Instruction: Quote each line of the material verbatim, without the pictures.

Scene script records:
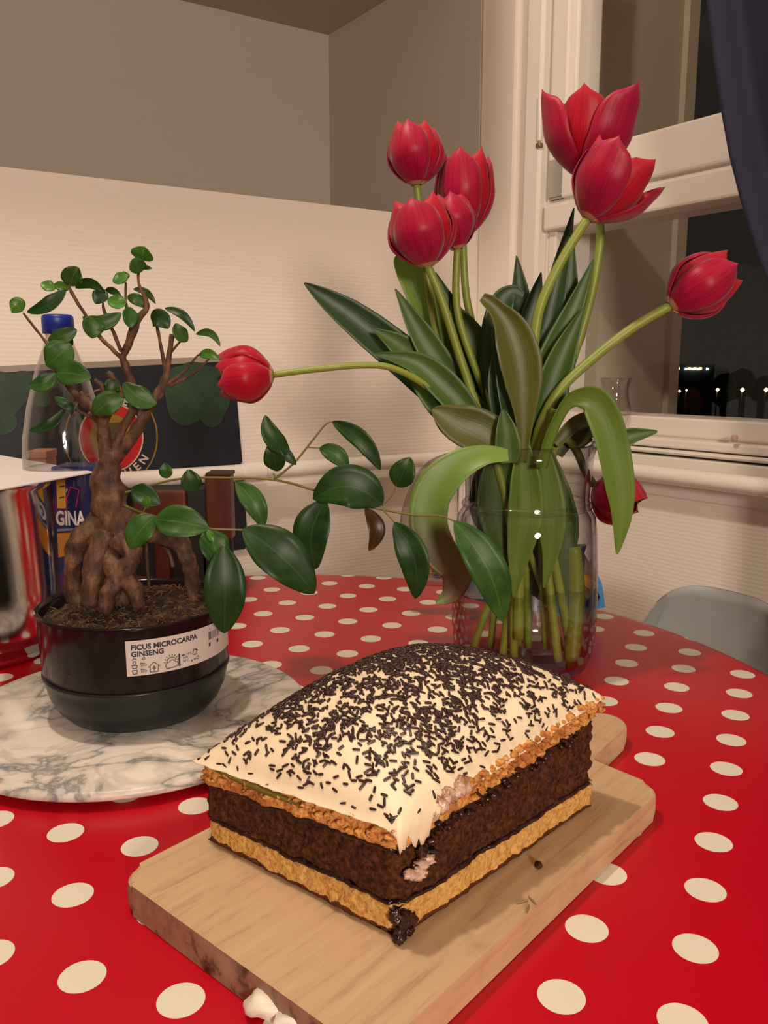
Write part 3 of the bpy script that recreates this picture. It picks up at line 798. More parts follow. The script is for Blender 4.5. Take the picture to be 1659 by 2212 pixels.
twigs = [
 ([(258, 1068, 0), (320, 1050, -.008), (390, 1034, -.014), (480, 1032, -.02), (590, 1036, -.02), (690, 1062, -.02), (760, 1085, -.015), (830, 1101, -.01), (900, 1113, -.01), (950, 1114, -.01), (982, 1126, -.01)], [3, 2.6, 2.5, 2.5, 2.5, 2.8, 2.8, 2.8, 2.5, 2, 1.5]),
 ([(592, 1036, -.02), (635, 1000, -.02), (672, 955, -.02), (702, 918, -.02), (718, 911, -.02)], [2.6, 2.3, 2.2, 2, 1.6]),
 ([(268, 1092, -.01), (330, 1115, -.025), (400, 1132, -.035), (455, 1142, -.04), (527, 1145, -.04)], [3, 2.6, 2.4, 2.2, 2]),
 ([(664, 966, -.02), (690, 968, -.02)], [1.6, 1.4]),
 ([(826, 1092, -.012), (848, 1068, -.014), (856, 1050, -.014)], [1.8, 1.8, 1.4]),
 ([(826, 1100, -.012), (843, 1118, -.014), (852, 1129, -.014)], [1.8, 1.6, 1.4]),
 ([(596, 1034, -.02), (590, 1022, -.02)], [1.6, 1.4]),
 ([(500, 1031, -.02), (509, 1042, -.02)], [1.6, 1.4]),
 ([(310, 1105, -.02), (316, 1092, -.02)], [1.6, 1.2]),
]
for pts, rr in twigs: obj('twig', tb_(pts, rr, None, 7, 0), M_twig, fic)
def leaf_mat(name, c1, c2, rough=.35):
    m = NT(name); tc = m.n('ShaderNodeTexCoord'); s = m.n('ShaderNodeSeparateXYZ'); m.l(tc.outputs['UV'], s.inputs[0])
    mid = m.math('LESS_THAN', m.math('ABSOLUTE', m.math('SUBTRACT', s.outputs[0], .5)), .022)
    n = m.noise(m.tex(), 70, 3); c = m.ramp(n, [(.35, c1), (.65, c2)])
    c = m.mix(m.math('MULTIPLY', mid, .35), c, tuple(min(1, x*2.2) for x in c2)); m.col(c)
    m.set(Roughness=rough); m.b.inputs['Specular IOR Level'].default_value = .35
    tr_ = m.n('ShaderNodeBsdfTranslucent'); m.l(c, tr_.inputs[0]); mx = m.n('ShaderNodeMixShader'); mx.inputs[0].default_value = .22
    m.l(m.b.outputs[0], mx.inputs[1]); m.l(tr_.outputs[0], mx.inputs[2]); m.l(mx.outputs[0], m.out.inputs['Surface']); return m.m
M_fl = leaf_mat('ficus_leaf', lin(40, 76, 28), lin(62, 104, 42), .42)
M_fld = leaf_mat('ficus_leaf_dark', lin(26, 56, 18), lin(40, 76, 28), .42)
M_flb = leaf_mat('ficus_leaf_bright', lin(62, 112, 36), lin(86, 138, 50))
M_flbr = leaf_mat('ficus_leaf_brown', lin(56, 34, 14), lin(84, 56, 26))
LW = [.06, .50, .82, .97, 1.0, .96, .86, .68, .40, .03]
def ficus_leaf(b, t, w, dy=0, dt=None, mt=None, bend=0, Y=YB, cup=.22, prof=LW, name='leaf', wav=.06):
    dt = dy if dt is None else dt
    P0 = at(b[0], b[1], Y+dy); P1 = at(t[0], t[1], Y+dt)
    d = (P1-P0); side = V((-(t[1]-b[1]), -(t[0]-b[0]))); 
    if side.length < 1e-6: side = V((0, 1))
    side.normalize()
    k = d.length*bend
    mid = lambda f: P0 + d*f + V((side.x, 0, side.y))*(-k*math.sin(f*PI)) + V((0, -.10*d.length*math.sin(f*PI), 0))
    P = [mid(f) for f in (0, .25, .5, .75, 1)]
    hw = w/2*mpp(P0)
    face = (V((0, 0, CAMZ))-P0).normalized() + V((rs.uniform(-.35, .35), 0, rs.uniform(-.1, .45)))
    me = blade(P, [x*hw for x in prof], face, cup, nw=6, k=5, thick=.0004, wav=wav, seed=rs.uniform(0, 6))
    return obj(name, me, mt or M_fl, fic)
FL = [
 ((307,562),(312,533),44,0,M_flb,0), ((301,590),(293,556),34,-.004,M_fl,0), ((274,590),(243,608),24,0,M_flb,.1), ((272,604),(266,586),20,.002,M_flb,0),
 ((300,575),(328,580),10,.003,M_fld,0), ((153,618),(170,578),42,0,M_fl,.05), ((120,624),(88,612),24,.004,M_flb,0), ((150,624),(116,614),20,.002,M_flb,0), ((142,626),(58,674),30,-.004,M_fld,.12),
 ((163,622),(228,634),20,0,M_fld,.22), ((228,626),(206,656),30,.004,M_fld,0), ((228,626),(262,640),14,.002,M_fld,.1), ((48,673),(20,654),34,0,M_flb,-.15), ((274,650),(232,646),30,-.002,M_flb,.1),
 ((262,676),(178,684),30,-.006,M_fl,.22), ((206,682),(200,731),42,-.010,M_fl,0), ((283,664),(281,708),32,-.008,M_fl,.0), ((275,640),(320,666),24,.004,M_fl,.08), ((288,624),(336,656),15,.006,M_fld,.15),
 ((325,684),(364,710),38,-.004,M_fld,.15), ((356,666),(421,716),18,0,M_fld,.15), ((406,736),(380,698),30,0,M_fl,.1), ((423,722),(476,748),15,0,M_fl,.25), ((430,768),(474,776),20,.0,M_flb,.15),
 ((166,712),(103,736),30,-.006,M_fl,.05), ((152,742),(100,790),58,-.008,M_fl,.05), ((122,806),(197,816),50,-.014,M_fl,.05), ((120,806),(61,832),32,-.010,M_fl,.15), ((150,745),(156,730),16,0,M_fld,0),
 ((162,884),(118,858),20,-.004,M_fl,.0), ((150,870),(152,894),26,-.006,M_fld,0), ((140,882),(63,930),22,-.006,M_fld,.15), ((268,862),(203,896),46,-.018,M_fl,-.1), ((338,872),(268,826),44,-.008,M_fl,.1), ((252,822),(232,850),30,-.012,M_fld,0),
 ((362,1033),(356,1000),26,-.02,M_fl,0), ((420,1062),(407,1014),40,-.022,M_fld,0), ((284,1056),(346,1090),42,-.012,M_fld,.05), ((313,1098),(322,1072),18,-.02,M_flb,0),
 ((336,1114),(280,1184),54,-.034,M_fl,-.05), ((335,1122),(452,1142),66,-.038,M_fl,.05), ((450,1142),(482,1222),58,-.030,M_fl,0), ((484,1180),(484,1368),80,-.046,M_fld,.03),
 ((526,1142),(679,1282),92,-.042,M_fld,.08), ((509,1042),(569,1140),44,-.022,M_fl,.12), ((703,1080),(682,1230),74,-.024,M_fld,-.12), ((826,1090),(676,1078),84,-.028,M_fld,-.24),
 ((626,978),(573,897),38,-.022,M_fld,.12), ((598,1018),(582,958),42,-.020,M_fld,-.05), ((600,960),(640,1004),22,-.021,M_fld,.0), ((718,911),(822,1016),36,-.022,M_fld,.12), ((690,968),(752,1014),36,-.018,M_fl,.14), ((856,1051),(886,988),50,-.014,M_fld,0),
 ((789,1098),(797,1190),34,-.016,M_flbr,.22), ((852,1129),(897,1293),60,-.018,M_fld,.12), ((982,1126),(1086,1343),74,-.022,M_fl,.08),
 ((450,1144),(462,1172),14,-.045,M_flb,0),
]
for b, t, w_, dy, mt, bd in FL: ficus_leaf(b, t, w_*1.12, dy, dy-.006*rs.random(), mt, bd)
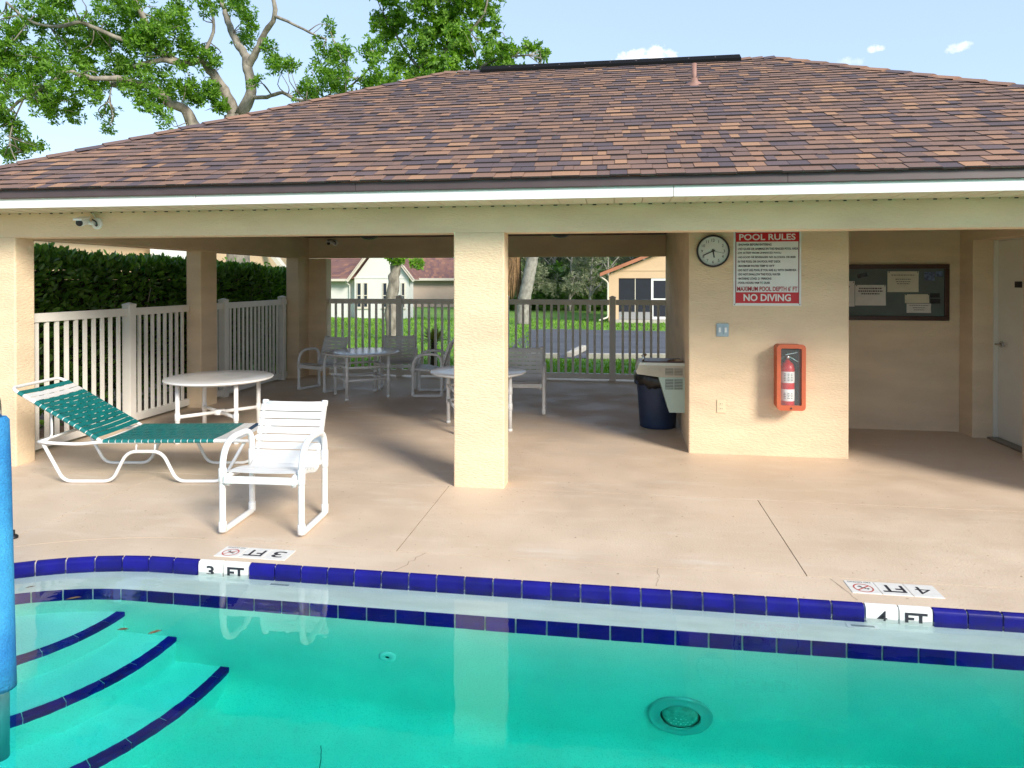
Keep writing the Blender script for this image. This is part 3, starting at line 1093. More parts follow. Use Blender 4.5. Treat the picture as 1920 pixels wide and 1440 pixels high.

Complete answer:
Write part 3 of the bpy script that recreates this picture. It picks up at line 798. More parts follow. The script is for Blender 4.5. Take the picture to be 1659 by 2212 pixels.
twigs = [
 ([(258, 1068, 0), (320, 1050, -.008), (390, 1034, -.014), (480, 1032, -.02), (590, 1036, -.02), (690, 1062, -.02), (760, 1085, -.015), (830, 1101, -.01), (900, 1113, -.01), (950, 1114, -.01), (982, 1126, -.01)], [3, 2.6, 2.5, 2.5, 2.5, 2.8, 2.8, 2.8, 2.5, 2, 1.5]),
 ([(592, 1036, -.02), (635, 1000, -.02), (672, 955, -.02), (702, 918, -.02), (718, 911, -.02)], [2.6, 2.3, 2.2, 2, 1.6]),
 ([(268, 1092, -.01), (330, 1115, -.025), (400, 1132, -.035), (455, 1142, -.04), (527, 1145, -.04)], [3, 2.6, 2.4, 2.2, 2]),
 ([(664, 966, -.02), (690, 968, -.02)], [1.6, 1.4]),
 ([(826, 1092, -.012), (848, 1068, -.014), (856, 1050, -.014)], [1.8, 1.8, 1.4]),
 ([(826, 1100, -.012), (843, 1118, -.014), (852, 1129, -.014)], [1.8, 1.6, 1.4]),
 ([(596, 1034, -.02), (590, 1022, -.02)], [1.6, 1.4]),
 ([(500, 1031, -.02), (509, 1042, -.02)], [1.6, 1.4]),
 ([(310, 1105, -.02), (316, 1092, -.02)], [1.6, 1.2]),
]
for pts, rr in twigs: obj('twig', tb_(pts, rr, None, 7, 0), M_twig, fic)
def leaf_mat(name, c1, c2, rough=.35):
    m = NT(name); tc = m.n('ShaderNodeTexCoord'); s = m.n('ShaderNodeSeparateXYZ'); m.l(tc.outputs['UV'], s.inputs[0])
    mid = m.math('LESS_THAN', m.math('ABSOLUTE', m.math('SUBTRACT', s.outputs[0], .5)), .022)
    n = m.noise(m.tex(), 70, 3); c = m.ramp(n, [(.35, c1), (.65, c2)])
    c = m.mix(m.math('MULTIPLY', mid, .35), c, tuple(min(1, x*2.2) for x in c2)); m.col(c)
    m.set(Roughness=rough); m.b.inputs['Specular IOR Level'].default_value = .35
    tr_ = m.n('ShaderNodeBsdfTranslucent'); m.l(c, tr_.inputs[0]); mx = m.n('ShaderNodeMixShader'); mx.inputs[0].default_value = .22
    m.l(m.b.outputs[0], mx.inputs[1]); m.l(tr_.outputs[0], mx.inputs[2]); m.l(mx.outputs[0], m.out.inputs['Surface']); return m.m
M_fl = leaf_mat('ficus_leaf', lin(40, 76, 28), lin(62, 104, 42), .42)
M_fld = leaf_mat('ficus_leaf_dark', lin(26, 56, 18), lin(40, 76, 28), .42)
M_flb = leaf_mat('ficus_leaf_bright', lin(62, 112, 36), lin(86, 138, 50))
M_flbr = leaf_mat('ficus_leaf_brown', lin(56, 34, 14), lin(84, 56, 26))
LW = [.06, .50, .82, .97, 1.0, .96, .86, .68, .40, .03]
def ficus_leaf(b, t, w, dy=0, dt=None, mt=None, bend=0, Y=YB, cup=.22, prof=LW, name='leaf', wav=.06):
    dt = dy if dt is None else dt
    P0 = at(b[0], b[1], Y+dy); P1 = at(t[0], t[1], Y+dt)
    d = (P1-P0); side = V((-(t[1]-b[1]), -(t[0]-b[0]))); 
    if side.length < 1e-6: side = V((0, 1))
    side.normalize()
    k = d.length*bend
    mid = lambda f: P0 + d*f + V((side.x, 0, side.y))*(-k*math.sin(f*PI)) + V((0, -.10*d.length*math.sin(f*PI), 0))
    P = [mid(f) for f in (0, .25, .5, .75, 1)]
    hw = w/2*mpp(P0)
    face = (V((0, 0, CAMZ))-P0).normalized() + V((rs.uniform(-.35, .35), 0, rs.uniform(-.1, .45)))
    me = blade(P, [x*hw for x in prof], face, cup, nw=6, k=5, thick=.0004, wav=wav, seed=rs.uniform(0, 6))
    return obj(name, me, mt or M_fl, fic)
FL = [
 ((307,562),(312,533),44,0,M_flb,0), ((301,590),(293,556),34,-.004,M_fl,0), ((274,590),(243,608),24,0,M_flb,.1), ((272,604),(266,586),20,.002,M_flb,0),
 ((300,575),(328,580),10,.003,M_fld,0), ((153,618),(170,578),42,0,M_fl,.05), ((120,624),(88,612),24,.004,M_flb,0), ((150,624),(116,614),20,.002,M_flb,0), ((142,626),(58,674),30,-.004,M_fld,.12),
 ((163,622),(228,634),20,0,M_fld,.22), ((228,626),(206,656),30,.004,M_fld,0), ((228,626),(262,640),14,.002,M_fld,.1), ((48,673),(20,654),34,0,M_flb,-.15), ((274,650),(232,646),30,-.002,M_flb,.1),
 ((262,676),(178,684),30,-.006,M_fl,.22), ((206,682),(200,731),42,-.010,M_fl,0), ((283,664),(281,708),32,-.008,M_fl,.0), ((275,640),(320,666),24,.004,M_fl,.08), ((288,624),(336,656),15,.006,M_fld,.15),
 ((325,684),(364,710),38,-.004,M_fld,.15), ((356,666),(421,716),18,0,M_fld,.15), ((406,736),(380,698),30,0,M_fl,.1), ((423,722),(476,748),15,0,M_fl,.25), ((430,768),(474,776),20,.0,M_flb,.15),
 ((166,712),(103,736),30,-.006,M_fl,.05), ((152,742),(100,790),58,-.008,M_fl,.05), ((122,806),(197,816),50,-.014,M_fl,.05), ((120,806),(61,832),32,-.010,M_fl,.15), ((150,745),(156,730),16,0,M_fld,0),
 ((162,884),(118,858),20,-.004,M_fl,.0), ((150,870),(152,894),26,-.006,M_fld,0), ((140,882),(63,930),22,-.006,M_fld,.15), ((268,862),(203,896),46,-.018,M_fl,-.1), ((338,872),(268,826),44,-.008,M_fl,.1), ((252,822),(232,850),30,-.012,M_fld,0),
 ((362,1033),(356,1000),26,-.02,M_fl,0), ((420,1062),(407,1014),40,-.022,M_fld,0), ((284,1056),(346,1090),42,-.012,M_fld,.05), ((313,1098),(322,1072),18,-.02,M_flb,0),
 ((336,1114),(280,1184),54,-.034,M_fl,-.05), ((335,1122),(452,1142),66,-.038,M_fl,.05), ((450,1142),(482,1222),58,-.030,M_fl,0), ((484,1180),(484,1368),80,-.046,M_fld,.03),
 ((526,1142),(679,1282),92,-.042,M_fld,.08), ((509,1042),(569,1140),44,-.022,M_fl,.12), ((703,1080),(682,1230),74,-.024,M_fld,-.12), ((826,1090),(676,1078),84,-.028,M_fld,-.24),
 ((626,978),(573,897),38,-.022,M_fld,.12), ((598,1018),(582,958),42,-.020,M_fld,-.05), ((600,960),(640,1004),22,-.021,M_fld,.0), ((718,911),(822,1016),36,-.022,M_fld,.12), ((690,968),(752,1014),36,-.018,M_fl,.14), ((856,1051),(886,988),50,-.014,M_fld,0),
 ((789,1098),(797,1190),34,-.016,M_flbr,.22), ((852,1129),(897,1293),60,-.018,M_fld,.12), ((982,1126),(1086,1343),74,-.022,M_fl,.08),
 ((450,1144),(462,1172),14,-.045,M_flb,0),
]
for b, t, w_, dy, mt, bd in FL: ficus_leaf(b, t, w_*1.12, dy, dy-.006*rs.random(), mt, bd)
Keep writing the Blender script for this image. This is part 3, starting at line 1093. More parts follow. Use Blender 4.5. Treat the picture as 1920 pixels wide and 1440 pixels high.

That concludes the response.